LAWS(ALL)-1953-3-24

PANCHAITI AKHARA Vs. BABU NEM CHANDRA

Decided On March 17, 1953
PANCHAITI AKHARA Appellant
V/S
BABU NEM CHANDRA Respondents

JUDGEMENT

(1.) The present appeal by a creditor, Sri Panchaiti Akhara, Kydganj, Allahabad arises out of proceedings under the Encumbered Estates Act. In order to appreciate the points that arise in this appeal, it would be necessary to give a few facts.

(2.) On 13-4-1930, Mutsaddi Lal, father of the respondents Nos. 1 and 2, and himself arrayed as respondent No. 11 in the appeal, executed a deed of simple mortgage in favour of the appellant. The mortgage deed was for a sum of Rs. 20,000/-, and by means of the deed, property in village Arai and a plot of land situate on the Zero Road, Allahabad, were mortgaged. In the year 1932, the two sons of Mutsaddi Lal brought a suit for partition of their shares against their father and arrayed the appellant also as a defendant in the suit. On 23-1-1933, the appellant filed a written statement resisting the suit for partition, and claiming that the mortgage executed by Mutsaddi Lal in favour of the appellant was binding on the sons also as it was executed in discharge of antecedent debts and was a valid and binding transaction. On 7-9-1933, the suit was compromised between the father and the sons and the village Arai was allotted to the share of the sons and the plot of land on the Zero Road was allotted to the wife of Mutsaddi Lal. The appellant was exempted from the suit and it was dismissed against the appellant with costs. This preliminary decree for partition was made final on 26-10-1933. The U. P. Encumbered Estates Act came into force with effect from 1-4-1935, and on 9-10-1935, an application was filed by Mutsaddi Lal alone, under Section 4, Encumbered Estates Act, which was in due course transmitted to the Special Judge, Allahabad. On 19-11-1935, Mutsaddi Lal filed his written statement under Section 8 of the Act and alleged that as a result of the partition he was allotted a share in certain other properties, which were not mortgaged to the appellant, and he showed those properties only as the properties belonging to him. The appellant filed his written statement on 12-3-1936, and the allegations made by him were that the alleged partition effected by means of the compromise decree was a fraudulent and collusive transaction and it was not binding upon the appellant. It was further pleaded that the property which was mortgaged to the appellant was Mutsaddi Lal's self-acquired property and, as Mutsaddi Lal belonged to the Jain Community, he was absolute owner of the property. As regards the mortgage, it was alleged that the mortgage was executed for legal necessity and for the payment of antecedent debts and it was a valid and binding transaction.
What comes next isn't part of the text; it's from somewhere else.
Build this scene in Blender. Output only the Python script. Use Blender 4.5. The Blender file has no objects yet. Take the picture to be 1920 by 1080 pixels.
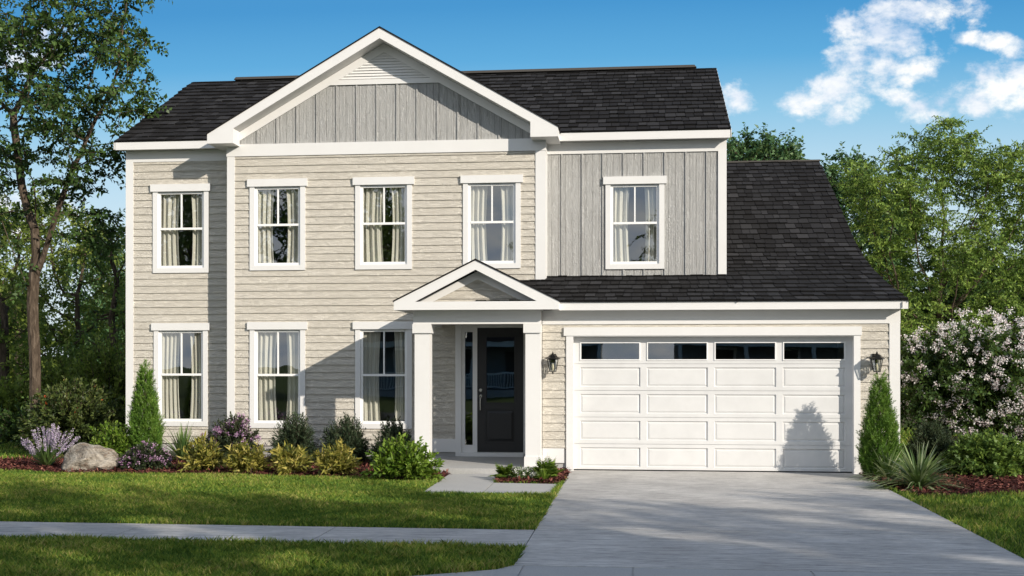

(3.) After the written statements had been filed, the entire properties, including the properties which had been allotted to the shares of the sons of Mutsaddi Lal and his wife, were all notified in the Government Gazette under Section 11 of the Act. After this publication in the gazette and within the time allowed by law, objections were filed under Section 11 by the sons, and also by the wife of Mutsaddi Lal claiming that they were the owners of the properties allotted to them by the compromise partition decree of 7-9-1933; and that the properties were not liable to attachment, sale or mortgage in satisfaction of the debts of Mutsaddi Lal. It was also pleaded that the said partition was valid and that the mortgage executed in favour of the appellant had not been executed for any valid necessity. The appellant contested the claim of the sons and of the wife and the learned Special Judge dismissed the objections. He held that the mortgage deed executed by Mutsaddi Lal in favour of the appellant was executed for payment of the antecedent debts of Mutsaddi Lal which had actually been satisfied out of the consideration received under the mortgage. The deed was held to be binding on the sons as under the Hindu law the pre-partition debts of the father continued to be binding on the sons even after the partition. He held that the property in village Arai and the plot of land on the Zero Road were liable to pay the debt under the mortgage in favour of the appellant.